In the United States, Rupert Murdoch recently dined at the White House and personally warned Donald Trump that if streaming platforms gain rights to a greater proportion of NFL games, it would effectively destroy the commercial viability of broadcast networks. The Wall Street Journal, owned by News Corp, reported that Murdoch’s Fox, the smallest of the NFL’s broadcast partners, faces an existential threat from the deep pockets of Amazon, YouTube, and their streaming rivals.
The parallel in Australia is direct. Without NRL and AFL, Nine’s free-to-air business becomes structurally compromised.
That has implications well beyond sport: Nine is one of the primary vehicles through which Australian political and civic life is broadcast to the nation. Network Ten, by contrast, carries considerably less political weight, national reach, or institutional credibility.
What’s At Stake
There is no doubt the NRL has a legitimate commercial interest in maximising rights revenue and closing the gap on the AFL.

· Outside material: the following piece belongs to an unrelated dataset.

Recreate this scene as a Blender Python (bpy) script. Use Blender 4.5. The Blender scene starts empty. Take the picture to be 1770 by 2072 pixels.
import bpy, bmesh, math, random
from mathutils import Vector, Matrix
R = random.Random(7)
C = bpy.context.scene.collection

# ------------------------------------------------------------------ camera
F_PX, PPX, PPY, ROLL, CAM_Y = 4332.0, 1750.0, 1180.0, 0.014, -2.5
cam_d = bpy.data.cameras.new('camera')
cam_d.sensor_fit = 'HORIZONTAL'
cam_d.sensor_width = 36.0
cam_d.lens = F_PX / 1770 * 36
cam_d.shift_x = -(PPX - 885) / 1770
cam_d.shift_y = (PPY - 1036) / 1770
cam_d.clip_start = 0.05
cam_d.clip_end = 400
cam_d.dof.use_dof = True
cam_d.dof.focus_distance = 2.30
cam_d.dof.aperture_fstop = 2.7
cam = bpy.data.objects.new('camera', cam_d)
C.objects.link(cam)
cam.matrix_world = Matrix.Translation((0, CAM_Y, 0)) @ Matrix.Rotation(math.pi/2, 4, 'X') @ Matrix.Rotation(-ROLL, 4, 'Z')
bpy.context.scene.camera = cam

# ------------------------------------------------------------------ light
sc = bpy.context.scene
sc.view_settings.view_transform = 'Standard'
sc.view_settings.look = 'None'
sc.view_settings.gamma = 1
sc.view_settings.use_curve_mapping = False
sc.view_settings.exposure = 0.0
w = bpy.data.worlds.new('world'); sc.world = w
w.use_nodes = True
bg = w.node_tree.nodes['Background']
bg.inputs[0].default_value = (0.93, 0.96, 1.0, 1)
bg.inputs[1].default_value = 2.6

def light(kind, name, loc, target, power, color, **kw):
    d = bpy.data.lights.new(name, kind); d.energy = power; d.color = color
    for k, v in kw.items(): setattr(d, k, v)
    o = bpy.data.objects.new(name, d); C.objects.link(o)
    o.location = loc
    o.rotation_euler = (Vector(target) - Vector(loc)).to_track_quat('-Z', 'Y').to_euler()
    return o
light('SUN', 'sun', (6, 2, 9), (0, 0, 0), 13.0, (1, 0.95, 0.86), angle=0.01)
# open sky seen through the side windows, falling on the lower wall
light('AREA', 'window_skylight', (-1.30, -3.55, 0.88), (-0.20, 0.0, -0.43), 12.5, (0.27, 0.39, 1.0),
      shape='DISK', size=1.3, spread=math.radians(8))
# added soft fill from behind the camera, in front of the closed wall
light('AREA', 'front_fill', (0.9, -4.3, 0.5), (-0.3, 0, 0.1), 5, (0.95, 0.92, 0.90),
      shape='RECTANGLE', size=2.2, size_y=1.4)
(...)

But the manner in which that ambition is being pursued is drawing serious concern from within the industry.
Australia’s media landscape has already witnessed the damage that broadcast mismanagement can cause to premium sport.
The English Premier League’s disastrous period on Optus Sport, which saw one of the world’s most-watched competitions rendered effectively inaccessible to mainstream Australian audiences, ended with Nine stepping in to rescue the rights. Sponsors walked. Fans were furious. The damage is now being repaired by the Nine network.
The NRL is not a niche interest. It is one of the two defining pillars of Australian sports broadcasting.
Handing any meaningful portion of it to a cash-constrained American conglomerate, one still digesting a $110 billion acquisition and whose local network has repeatedly demonstrated an inability to hold a mass sports audience, is not a negotiating tactic. It is a risk the game may not recover from.
A decision on the post-2027 rights is expected shortly.